On Sat, 2016-10-22 at 12:10 -0700, Kerim Aydin wrote:
> Other note:  A fair thing to do would be to hold an election.  But 
> election for ADoP is resolved by ADoP - a problem!  We actually 
> used to have "separation of powers" for this, something that read:
> 
> "In the case that the election is for the office of ADoP, the
> vote collector is instead [other officer]".
> 
> Probably should bring that back!

We also used to have pairs of offices that couldn't be held
simultaneously by the same person. Currently we have one such pair,
Prime Minister and Speaker (these are described as "incompatible" in
rule 103 which is not defined in the ruleset, but the very next
sentence gives a mechanism via which the exclusion can occur).

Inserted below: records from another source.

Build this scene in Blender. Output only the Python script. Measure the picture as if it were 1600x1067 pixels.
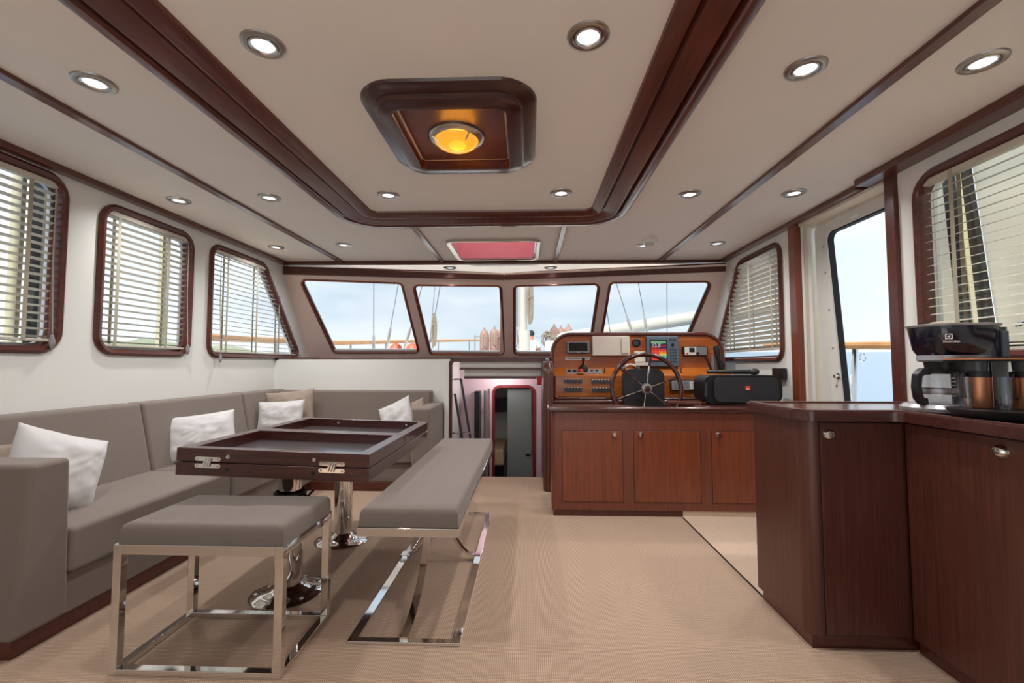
import bpy, bmesh, math, random
from mathutils import Vector, Matrix, noise
from mathutils.geometry import tessellate_polygon
random.seed(7)
PI = math.pi
for o in list(bpy.data.objects): bpy.data.objects.remove(o)
SC = bpy.context.scene
COL = SC.collection

# ------------------------------------------------------------------ camera
cd = bpy.data.cameras.new('camera'); cam = bpy.data.objects.new('camera', cd); COL.objects.link(cam)
cam.location = (0, 0, 1.1)
cam.rotation_euler = (math.radians(93.0), 0, math.radians(2.05))
cd.sensor_width = 36; cd.lens = 700/1600*36; cd.clip_end = 20000; cd.clip_start = 0.02
SC.camera = cam

def S(r, g, b):
    f = lambda c: (c/255)/12.92 if c/255 <= .04045 else ((c/255+.055)/1.055)**2.4
    return (f(r), f(g), f(b), 1)

# ------------------------------------------------------------------ world
SKY_STRENGTH = .80
w = bpy.data.worlds.new('sky'); SC.world = w; w.use_nodes = True
nt = w.node_tree; nt.nodes.clear()
def N(nt, t, **k):
    n = nt.nodes.new(t)
    for a, b in k.items(): setattr(n, a, b)
    return n
tc = N(nt, 'ShaderNodeTexCoord'); sep = N(nt, 'ShaderNodeSeparateXYZ')
nt.links.new(tc.outputs['Generated'], sep.inputs[0])
cr = N(nt, 'ShaderNodeValToRGB')
nt.links.new(sep.outputs['Z'], cr.inputs[0])
e = cr.color_ramp.elements
e[0].position = 0.0; e[0].color = S(208, 222, 230)
e[1].position = 1.0; e[1].color = S(176, 198, 220)
x_ = e.new(.12); x_.color = S(190, 208, 222)
mp = N(nt, 'ShaderNodeMapping'); mp.inputs['Scale'].default_value = (1.2, 1.2, 5)
nz = N(nt, 'ShaderNodeTexNoise'); nz.inputs['Scale'].default_value = 2.2; nz.inputs['Detail'].default_value = 6
nt.links.new(tc.outputs['Generated'], mp.inputs[0]); nt.links.new(mp.outputs[0], nz.inputs['Vector'])
cr2 = N(nt, 'ShaderNodeValToRGB'); cr2.color_ramp.elements[0].position = .42; cr2.color_ramp.elements[1].position = .72
cr2.color_ramp.elements[1].color = (.75, .75, .75, 1)
nt.links.new(nz.outputs['Fac'], cr2.inputs[0])
mx = N(nt, 'ShaderNodeMixRGB'); mx.inputs[2].default_value = S(236, 240, 243)
nt.links.new(cr2.outputs[0], mx.inputs[0]); nt.links.new(cr.outputs[0], mx.inputs[1])
# brighter haze towards both beams of the boat
ab = N(nt, 'ShaderNodeMath', operation='ABSOLUTE'); nt.links.new(sep.outputs['X'], ab.inputs[0])
mr = N(nt, 'ShaderNodeMapRange'); mr.inputs[1].default_value = .35; mr.inputs[2].default_value = .85
mr.inputs[3].default_value = 0; mr.inputs[4].default_value = .75
nt.links.new(ab.outputs[0], mr.inputs[0])
mx2 = N(nt, 'ShaderNodeMixRGB'); mx2.inputs[2].default_value = (1.0, 1.04, 1.1, 1)
nt.links.new(mr.outputs[0], mx2.inputs[0]); nt.links.new(mx.outputs[0], mx2.inputs[1])
bg = N(nt, 'ShaderNodeBackground'); bg.inputs[1].default_value = SKY_STRENGTH
wo = N(nt, 'ShaderNodeOutputWorld')
nt.links.new(mx2.outputs[0], bg.inputs[0]); nt.links.new(bg.outputs[0], wo.inputs[0])

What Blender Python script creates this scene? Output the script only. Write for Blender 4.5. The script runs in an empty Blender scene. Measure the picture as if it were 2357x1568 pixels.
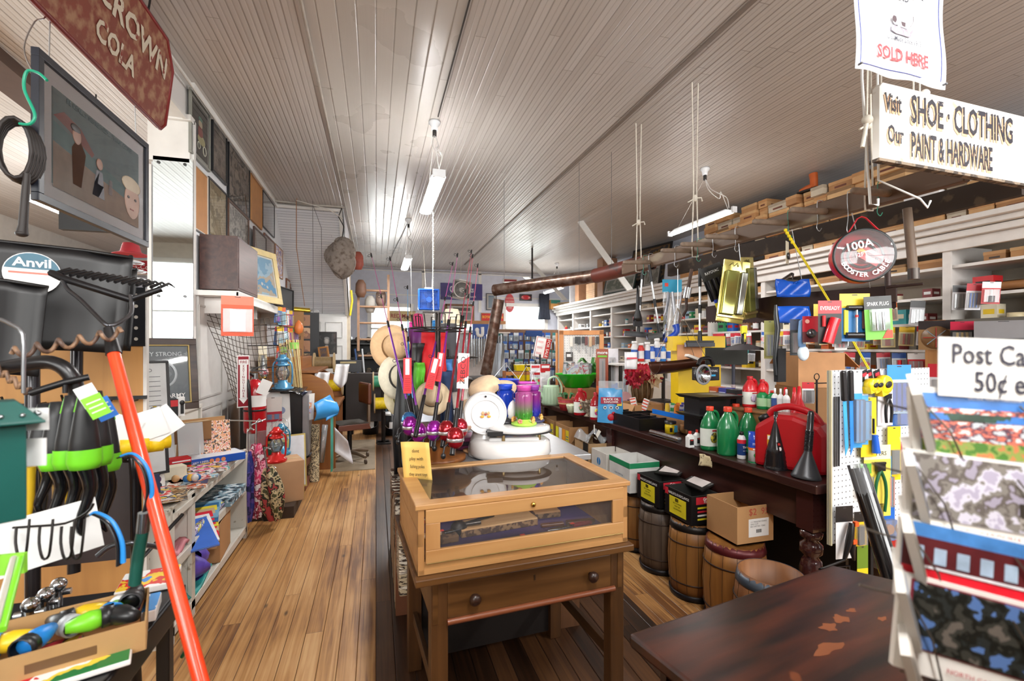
import bpy,math,random
from mathutils import Vector as V,Matrix as Mx
random.seed(7)
rot=Mx.Rotation;mov=Mx.Translation;sin=math.sin;cos=math.cos;uni=random.uniform
R=math.radians;PI=math.pi;C=bpy.context.scene.collection;S=bpy.context.scene
# camera, world, exposure
H=1.5;TH=math.atan(313/1080);FX=1080.0;CU,CV=1178.5,797.0
cd=bpy.data.cameras.new('camera');cam=bpy.data.objects.new('camera',cd);C.objects.link(cam)
cam.location=(0,0,H);cam.rotation_euler=(R(90),0,-TH)
cd.sensor_width=36;cd.lens=1080/2357*36;cd.shift_y=13/2357;cd.clip_start=.02;cd.clip_end=200
cd.dof.use_dof=True;cd.dof.focus_distance=3.4;cd.dof.aperture_fstop=3.2
S.camera=cam
S.view_settings.view_transform='Standard';S.view_settings.look='None';S.view_settings.gamma=1
S.view_settings.exposure=0.0
w=bpy.data.worlds.new('world');S.world=w;w.use_nodes=True
bg=w.node_tree.nodes['Background'];bg.inputs[0].default_value=(.93,1,.97,1);bg.inputs[1].default_value=2.2
S.cycles.max_bounces=6;S.cycles.diffuse_bounces=3;S.cycles.glossy_bounces=3;S.cycles.transmission_bounces=6;S.cycles.transparent_max_bounces=12
S.cycles.sample_clamp_indirect=4;S.cycles.caustics_reflective=False;S.cycles.caustics_refractive=False
S.cycles.use_denoising=True
def area(name,loc,rot,sx,sy,power,col=(1,1,1)):
 l=bpy.data.lights.new(name,'AREA');l.shape='RECTANGLE';l.size=sx;l.size_y=sy;l.energy=power;l.color=col
 o=bpy.data.objects.new(name,l);C.objects.link(o);o.location=loc;o.rotation_euler=rot;return o
area('daylight_front_left',(-.9,-2.75,2.55),(R(80),0,0),2.6,1.5,190,(1,.98,.96))
area('daylight_front_right',(3.3,-2.75,2.55),(R(80),0,0),4.0,1.5,290,(1,.98,.96))
area('daylight_back_left',(.4,13.75,2.1),(R(-90),0,0),1.5,1.2,80,(.95,1,1))
area('daylight_back_right',(4.4,13.75,2.1),(R(-90),0,0),1.4,1.6,80,(.93,1,.95))
area('daylight_front_side_room',(-4.1,-2.75,2.5),(R(82),0,0),2.8,1.6,170,(1,.98,.96))
area('daylight_side_room',(-5.9,5,2.3),(0,R(-90),0),1.8,4.0,170,(.96,1,1))
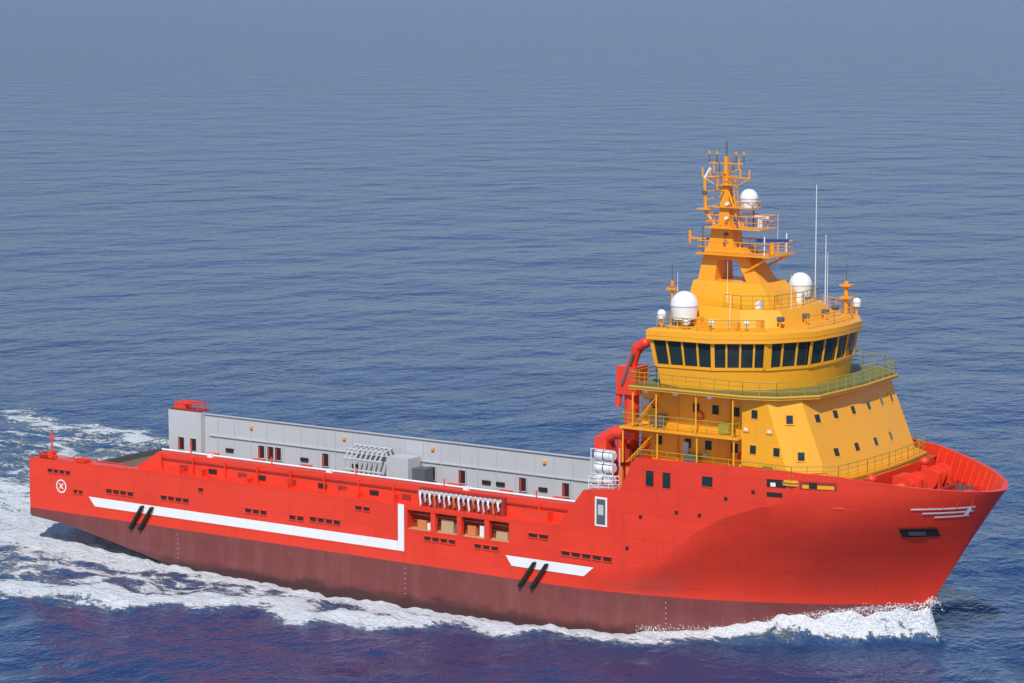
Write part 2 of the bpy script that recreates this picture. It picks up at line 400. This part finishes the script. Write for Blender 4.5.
# wheelhouse: wall, glazing band, eyebrow (faceted plan, marked corner to the side wing)
WB=[(65.3,-9.5),(70.0,-9.1),(73.4,-6.9),(75.3,-3.7),(75.6,0)]
def wh(off):
    q=[]
    for i,(x,y) in enumerate(WB):
        f=(-1,.35,.8,1,1)[i]; gq=(1,1,.75,.35,0)[i]
        q.append((x+off*f,y-off*gq))
    return q
loft(S,[ringz(sym(wh(-.25)),19.4),ringz(sym(wh(0)),21.15)],M_yel)
loft(S,[ringz(sym(wh(-.04)),21.15),ringz(sym(wh(.24)),23.05)],M_glass)
loft(S,[ringz(sym(wh(.30)),23.03),ringz(sym(wh(.62)),23.12),ringz(sym(wh(.62)),23.85),ringz(sym(wh(.45)),23.95)],M_yel)
lo=wh(.03); hi=wh(.31)
segs=[(0,1,4),(1,2,4),(2,3,3),(3,4,2)]
for a,b_,n in segs:
    for k in range(n+1):
        if k==n and b_!=4: continue
        t=k/n
        for sg in (-1,1):
            if b_==4 and k==n and sg==1: continue
            p0=Vector((lo[a][0]*(1-t)+lo[b_][0]*t,sg*-(lo[a][1]*(1-t)+lo[b_][1]*t),21.1))
            p1=Vector((hi[a][0]*(1-t)+hi[b_][0]*t,sg*-(hi[a][1]*(1-t)+hi[b_][1]*t),23.08))
            ed=Vector((lo[b_][0]-lo[a][0],sg*-(lo[b_][1]-lo[a][1]),0))
            wd=.65 if (a==2 and k==0) else (.3 if k==0 else .15)
            obox(S,(p0+p1)/2,p1-p0,ed.cross(p1-p0),(p1-p0).length,wd,.1,M_yel)
loft(S,[ringz(sym(wh(.07)),20.98),ringz(sym(wh(.09)),21.2)],M_yel)
loft(S,[ringz(sym(wh(.64)),23.42),ringz(sym(wh(.64)),23.5)],M_yel2)
# monkey island house and its bulwark
mi=sym([(65.0,-6.4),(70.8,-6.2),(73.4,-3.9),(73.8,0)])
mi2=sym([(65.2,-6.0),(70.4,-5.8),(72.7,-3.6),(73.1,0)])
loft(S,[ringz(mi,23.9),[(x,y,25.2+max(0,(72-x))*.06) for x,y in mi2]],M_yel)
S.done(bevel=.05)

W=Part('windows_and_doors')
def plate(c,nrm,w,h,mat,fr=M_yel,d=.06):
    nrm=Vector(nrm).normalized(); up=Vector((0,0,1)); ax=up.cross(nrm).normalized(); u2=nrm.cross(ax)
    c=Vector(c)
    obox(W,c,ax,u2,w+.22,d,h+.22,fr)
    obox(W,c+nrm*.035,ax,u2,w,d,h,mat)
for x in (64.6,67.2,69.0,71.3): plate((x,-7.9,15.0),(0,-1,0),.55,.7,M_glass)
plate((70.2,-7.9,14.4),(0,-1,0),.8,1.9,M_yel2); plate((65.9,-7.9,17.2),(0,-1,0),.8,1.9,M_yel2)
for x in (64.2,67.9,69.6,71.4): plate((x,-7.9,17.8),(0,-1,0),.55,.7,M_glass)
for x,z in ((73.7,18.0),(75.6,15.3),(73.6,15.3)): plate((x,-9.2,z),(0,-1,0),.5,.62,M_glass)
def frontpt(y,z):
    t=(z-12.95)/6.35
    return np.interp(abs(y),[0,7.6],[79.7,79.2])*(1-t)+np.interp(abs(y),[0,7.5],[77.1,76.6])*t
for y in (-6.2,-3.6,-1,1.7,4.3,6.3): plate((frontpt(y,17.6),y,17.6),(6.35,y*.3,2.55),.5,.6,M_glass)
for y in (-5.2,-2.2,.8,3.8): plate((frontpt(y,15.0),y,15.0),(6.35,y*.3,2.55),.5,.6,M_glass)
for z in (15.0,17.7):
    t=(z-12.95)/6.35; plate(((76.8+79.2)/2-2.4*t,-8.38,z),(2.2,-2.8,.8),.5,.62,M_glass)
for x,z in ((68.2,17.2),(72.0,14.4),(63.4,14.6)):
    for k in range(12):
        a=2*math.pi*k/12; b2=2*math.pi*(k+1)/12
        cyl(W,(x+.36*math.cos(a),-8.02,z+.36*math.sin(a)),(x+.36*math.cos(b2),-8.02,z+.36*math.sin(b2)),.08,M_red,n=6)
for x in (64.4,67,70): box(W,x,x+.35,-9.95,-9.6,18.95,19.15,M_white)
for x in (73,75): plate((x,-9.25,16.8),(0,-1,0),.3,.2,M_white)
for x,z,w,h in ((63.2,17.6,.6,.5),(66.8,14.2,.5,.9),(68.6,14.0,.4,.4),(72.0,17.0,.3,1.2)): box(W,x,x+w,-8.1,-7.92,z,z+h,M_grey)
for x in (66.3,70.9): cyl(W,(x,-8.0,13.4),(x,-8.0,19.1),.07,M_yel2)
for x,z,w,h in ((67.4,13.4,1.0,.9),(74.5,13.4,.8,.8),(64.6,16.2,.8,.9),(70.4,16.2,.9,.7)): box(W,x,x+w,-9.3 if z<14 and x>73 else -8.9,-8.2 if x<73 else -9.25,z,z+h,M_dgrey if x<70 else M_rail)
W.done()

R=Part('railings')
railing(R,[(62.3,-7.6,16.15),(62.3,-9.8,16.15),(72.4,-9.8,16.15),(72.4,-9.2,16.15)])
railing(R,[(x,y,19.45) for x,y in [(63.35,-5)]+[(a-.15*(a>64)+.1*(a<64),b_*.985) for a,b_ in g2]+[(63.35,5)]])
railing(R,[(63.6,-9.5,13.35),(77.1,-9.65,13.35),(79.9,-7.5,13.35),(80.3,-3.5,13.35),(80.4,0,13.35),(80.3,3.5,13.35),(79.9,7.5,13.35),(77.1,9.6,13.35)])
railing(R,[(65.2,-9.4,23.93),(66.2,-9.4,23.93),(69.8,-9.1,23.93),(73.2,-7.0,23.93)],.9); railing(R,[(69.8,9.1,23.93),(73.2,7.1,23.93),(75.2,3.8,23.93),(75.5,0,23.93),(75.2,-3.8,23.93)],1.0,1.1,M_yel)
railing(R,[(68.8,-5.4,25.3),(70.3,-5.4,25.25),(72.2,-3.6,25.2),(72.8,0,25.2),(72.2,3.6,25.2),(70.2,5.4,25.3),(66,5.4,25.5)],1.1,1.0)
railing(R,[(60.2,-8.2,13.1),(60.2,-3,13.1)],1.0); railing(R,[(59.6,-10.2,10.95),(62.4,-10.2,11.25)],1.0,.9,M_white)
for x in (62.4,65.5,69,72.2):
    cyl(R,(x,-9.7,13.3),(x,-9.7,16.0),.07,M_yel); cyl(R,(max(63.4,x),-9.9,16.2),(max(63.4,x),-9.9,19.2),.07,M_yel)
def ladder(a,b_,w,mat):
    a=Vector(a); b_=Vector(b_)
    for s in (-w,w): cyl(R,a+Vector((0,s,0)),b_+Vector((0,s,0)),.05,mat)
    for k in range(10):
        p=a.lerp(b_,k/10); obox(R,p,(0,1,0),(0,0,1),2*w,.22,.04,mat)
ladder((63.2,-9.2,16.2),(66.0,-9.2,19.4),.35,M_yel); ladder((62.6,-9.1,13.3),(65.4,-9.1,16.1),.35,M_yel)
R.done()

# ------------------------------------------------------------------ mast
T=Part('mast_and_antennas')
def ring4(x0,x1,y,z): return [(x0,-y,z),(x1,-y,z),(x1,y,z),(x0,y,z)]
loft(T,[ring4(63.2,70.6,2.6,24.5),ring4(63.3,70.2,2.3,26.0),ring4(63.4,69.4,2.0,26.9)],M_yel)       # pedestal
loft(T,[ring4(63.5,65.0,1.5,26.8),ring4(63.8,65.1,1.1,29.0)],M_yel2)   # aft leg
loft(T,[ring4(67.9,69.2,1.4,26.8),ring4(66.5,67.6,1.0,29.0)],M_yel2)   # raked forward leg
loft(T,[ring4(63.8,67.8,1.2,28.55),ring4(63.9,67.2,1.0,29.5)],M_yel2)
box(T,63.6,70.2,-2.0,2.0,28.95,29.07,M_yel2)
for s in (-1,1): cyl(T,(67.5,s*1.2,27.6),(69.9,s*1.7,28.95),.1,M_yel2)
loft(T,[ring4(64.0,66.3,.8,29.5),ring4(64.3,66.0,.65,31.2)],M_yel2)
box(T,64.0,69.0,-1.4,1.4,30.97,31.07,M_yel2)
loft(T,[ring4(64.7,65.7,.45,31.2),ring4(64.9,65.5,.32,34.2)],M_yel2)
loft(T,[ring4(64.95,65.4,.22,34.0),ring4(65.05,65.3,.15,36.6)],M_yel2); cyl(T,(65.15,0,36.6),(65.15,0,37.8),.06,M_dgrey)
for (xa,xb,yy,z) in ((63.7,70.1,1.9,29.07),(64.1,68.9,1.3,31.07)):
    railing(T,[(xa,-yy,z),(xb,-yy,z),(xb,yy,z),(xa,yy,z)],.95,1.2,M_yel2,.035,2,True)
box(T,64.3,67.9,-.7,.7,32.57,32.65,M_yel2); railing(T,[(66.3,-.7,32.6),(67.9,-.7,32.6),(67.9,.7,32.6),(66.3,.7,32.6)],.5,.9,M_yel2,.03,1)
box(T,64.4,66.0,-.6,.6,34.32,34.4,M_yel2); railing(T,[(64.45,-.55,34.4),(65.95,-.55,34.4),(65.95,.55,34.4),(64.45,.55,34.4)],.6,.8,M_yel2,.03,1,True)
for s in (-1,1):
    cyl(T,(66.6,s*.3,31),(65.2,s*.2,34.5),.08,M_yel2); path(T,[(65.15,0,35.2),(65.15,s*2.0,35.4),(65.15,s*2.0,36.3)],.065,M_yel2); path(T,[(65.15,0,33.8),(65.15,s*1.4,34.0),(65.15,s*1.4,34.9)],.065,M_yel2)
    cyl(T,(65.15,s*1.1,35.3),(65.15,s*1.1,36.2),.05,M_dgrey)
    for z in (29.9,30.5,31.8,32.9): cyl(T,(65.6,s*(.75-.1*(z-30)),z),(65.6,s*(1.0-.1*(z-30)),z),.15,M_white if z>31 else M_dgrey)
    cyl(T,(66.9,s*1.3,31.1),(66.9,s*1.3,32.3),.06,M_dgrey); cyl(T,(69.6,s*1.8,29.1),(69.6,s*1.8,30.6),.05,M_white)
    cyl(T,(64.1,s*1.8,29.1),(64.1,s*1.8,31.2),.05,M_dgrey)
path(T,[(63.0,0,34.9),(67.3,0,34.9)],.06,M_yel2); path(T,[(63.6,0,36.0),(66.7,0,36.0)],.06,M_yel2)
path(T,[(63.0,0,34.9),(64.9,0,33.9)],.045,M_yel2); path(T,[(67.3,0,34.9),(65.4,0,33.9)],.045,M_yel2)
for x in (63.0,63.7,66.4,67.2): cyl(T,(x,0,34.9),(x,0,35.6),.07,M_yel2)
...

I think it might make sense to have a general incompatible-office
mechanism. Here are the pairs I'd suggest:

{{{
- Prime Minister, Speaker

This is currently the case, and is presumably designed to prevent the
Speaker gaining too much power.

- Promotor, Assessor

This was in the ruleset for absolutely ages, presumably to prevent one
player gaining control over the proposal system (maybe for timing
scams).

- Promotor, ADoP

To prevent one player having too much control over the ability to pend
proposals. (This came up a little earlier.)

- Referee, Arbitor

The Arbitor is meant to keep tabs on the Referee. This is impossible if
they're the same player.
}}}

This kind-of implies it should be the Promotor who resolves an ADoP
election, except that that doesn't really make logical sense. Perhaps
it should be resolved by the Assessor (who's already used to resolving
elections), or by the Prime Minister (at least in the UK, it's the
Prime Minister who's responsible for assigning people to official
positions in the government). It shouldn't be the Speaker, because that
seems to reduce our options for ADoP for no good reason.